PFULLENDORF - Morgen wird das Urteil vor dem Amtsgericht Pfullendorf in Sachen "Extra Games Entertainment" gegen Stadtrat Michael Zoller (CDU) verkündet. Die Klage wird vermutlich abgeschmettert - was den CDU-Stadtverbandsvorsitzenden Roland Brucker zufriedenstellen würde, wie er im Interview mit SZ-Redakteur Volker Knab sagte.

SZ: Was sagen Sie zum Verhandlungsverlauf "Extra Games Entertainment" gegen Stadtrat Michael Zoller?

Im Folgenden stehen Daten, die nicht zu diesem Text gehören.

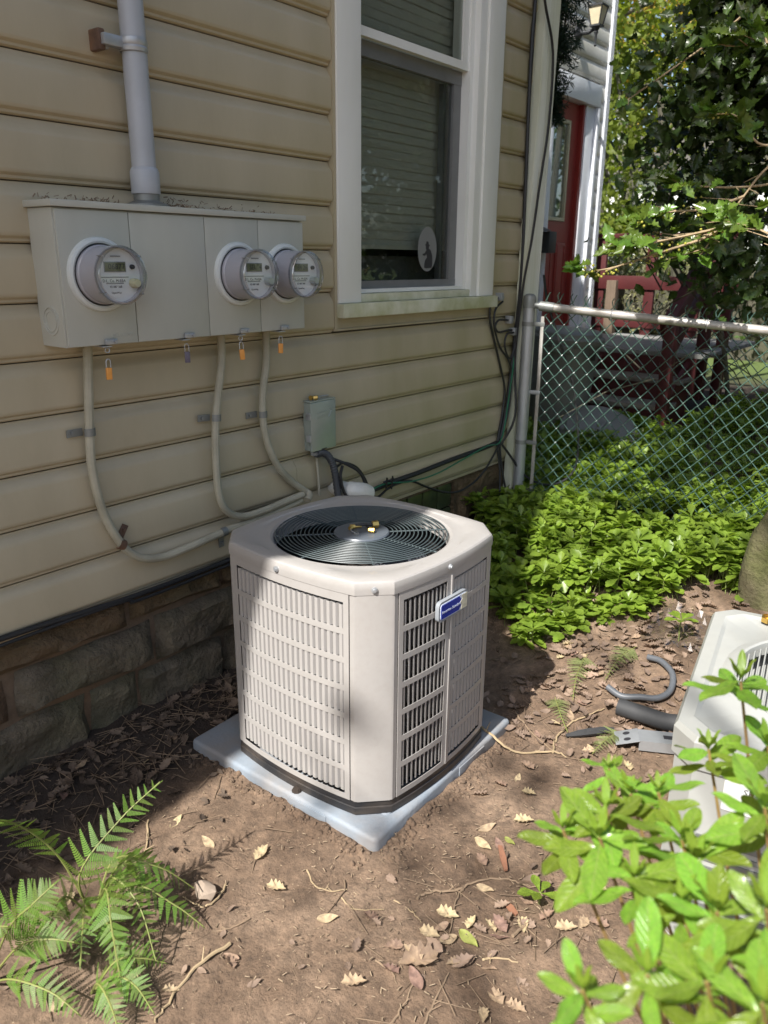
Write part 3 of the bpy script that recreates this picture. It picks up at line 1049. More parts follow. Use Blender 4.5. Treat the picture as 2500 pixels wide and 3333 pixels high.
def meter(xc, zc, lab, reading):
    y0 = byf - 0.004
    X = frame((xc, y0, zc), (1, 0, 0), (0, 0, 1))      # local z = out of the wall
    t = thing('electric_meter', lab, 'electric meter', (xc, y0, zc - 0.075), 'electric meters on the cabinet')
    MB().lathe([(0.096, -0.001), (0.096, 0.006), (0.093, 0.011), (0.086, 0.014), (0.081, 0.012), (0.080, 0.002), (0.06, 0.0015)], 48, X, False).build('collar', 'meter_ring', t)
    MB().lathe([(0.079, 0.003), (0.079, 0.010), (0.074, 0.013)], 48, X, False).build('gasket', 'black_rubber', t)
    MB().lathe([(0.0735, 0.004), (0.0765, 0.008), (0.0765, 0.018), (0.0735, 0.022), (0.0725, 0.085), (0.0718, 0.092), (0.0690, 0.092), (0.0680, 0.080)], 48, X, False).build('body', 'meter_body', t)
    fp = MB().lathe([(0.0, 0.0805), (0.0678, 0.0805)], 48, X, False)
    fp.build('face_plate', 'meter_face', t)
    lower = [(-.058, .0), (.040, .0), (.026, -.010), (.016, -.030), (.006, -.056), (-.012, -.060), (-.032, -.050), (-.050, -.030)]
    MB().prism(lower, 0.0010, X @ Matrix.Translation((0, 0.002, 0.0808))).build('name_plate', 'sticker', t, smooth=False)
    MB().box(-0.038, 0.026, 0.008, 0.034, 0.0808, 0.0822, X).build('display_bezel', 'ink_soft', t)
    MB().box(-0.036, 0.024, 0.010, 0.032, 0.0824, 0.0830, X).build('display', 'lcd', t)
    text_part('digits', reading, 0.020, 'ink', t, X @ Matrix.Translation((-0.002, 0.021, 0.0834)), 0.0002)
    for s_, (lx, ly), z_ in (('D.L. Co. M-03A', (-0.012, -0.014), 0.0105), ('02 087 368', (-0.008, -0.029), 0.008), ('OpenWay', (-0.008, -0.044), 0.007)):
        text_part('lettering', s_, z_, 'ink', t, X @ Matrix.Translation((lx, ly, 0.0822)), 0.0002)
    lines = MB()
    for (a, b, c, d) in ((-.050, -.050 + .082, -.006, -.0035), (-.036, .016, -.0215, -.0185), (-.018, .012, .046, .049)):
        lines.box(a, b, c, d, 0.0822, 0.0826, X)
    lines.build('barcode', 'ink_soft', t)
    MB().lathe([(0.0, 0.090), (0.0055, 0.090), (0.0065, 0.082)], 16, X @ Matrix.Translation((0.044, 0.021, 0)), False).build('sensor', 'ink', t)
    kn = MB().lathe([(0.012, 0.082), (0.012, 0.098), (0.010, 0.104), (0, 0.104)], 20, X @ Matrix.Translation((0.044, -0.020, 0)), False)
    kn.build('reset_knob', 'cream_frame' if reading == '06877' else 'galv', t)
    MB().lathe([(0.0735, 0.088), (0.0752, 0.096), (0.0745, 0.104), (0.0715, 0.109), (0.0685, 0.1095), (0.0670, 0.106)], 48, X, False).build('cover_rim', 'clear_rim', t)
    MB().lathe([(0.0684, 0.1085), (0.045, 0.1105), (0.0, 0.111)], 48, X, False).build('cover_glass', 'clear', t)
    clips = MB()
    for a in (40, 140, 215, 320):
        c_, s_ = math.cos(R(a)), math.sin(R(a))
        clips.tube([(0.0705 * c_, 0.0705 * s_, 0.112), (0.0755 * c_, 0.0755 * s_, 0.106), (0.0760 * c_, 0.0760 * s_, 0.085)], 0.0012, 5, True, X)
    clips.build('clip', 'galv_dark', t)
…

Die Unterlassungsklage gegen Zoller wird wohl heute in erster Instanz abgeschmettert.

Roland Brucker: Etwas anderes habe ich auch gar nicht erwartet. Alles andere hätte mich auch sehr erschreckt. Denn das hätte die Grundsätze unserer Demokratie erschüttert, wenn ein gewählter Gemeinderat im Gremium nicht mehr seine Meinung sagen darf. Schön wäre es gewesen, wenn die sich schon vorher geeinigt hätten.

 

SZ: Ist das Klima im Gemeinderat jetzt vergiftet? Schließlich saß Stadtrat Anton Siegle als Mitglied der Geschäftführung von "Extra Games" ja auf der Klägerseite.

Brucker: Wir werden am Montag in der Fraktion noch einmal darüber sprechen. Wir sind alle auf der Seite Zollers, wollten das Thema aber nicht groß in den Wind hängen. Wir wussten ja bereits länger, dass Klage geführt werden soll. Aber ich glaube nicht, dass dadurch das Klima im Gemeinderat vergiftet ist.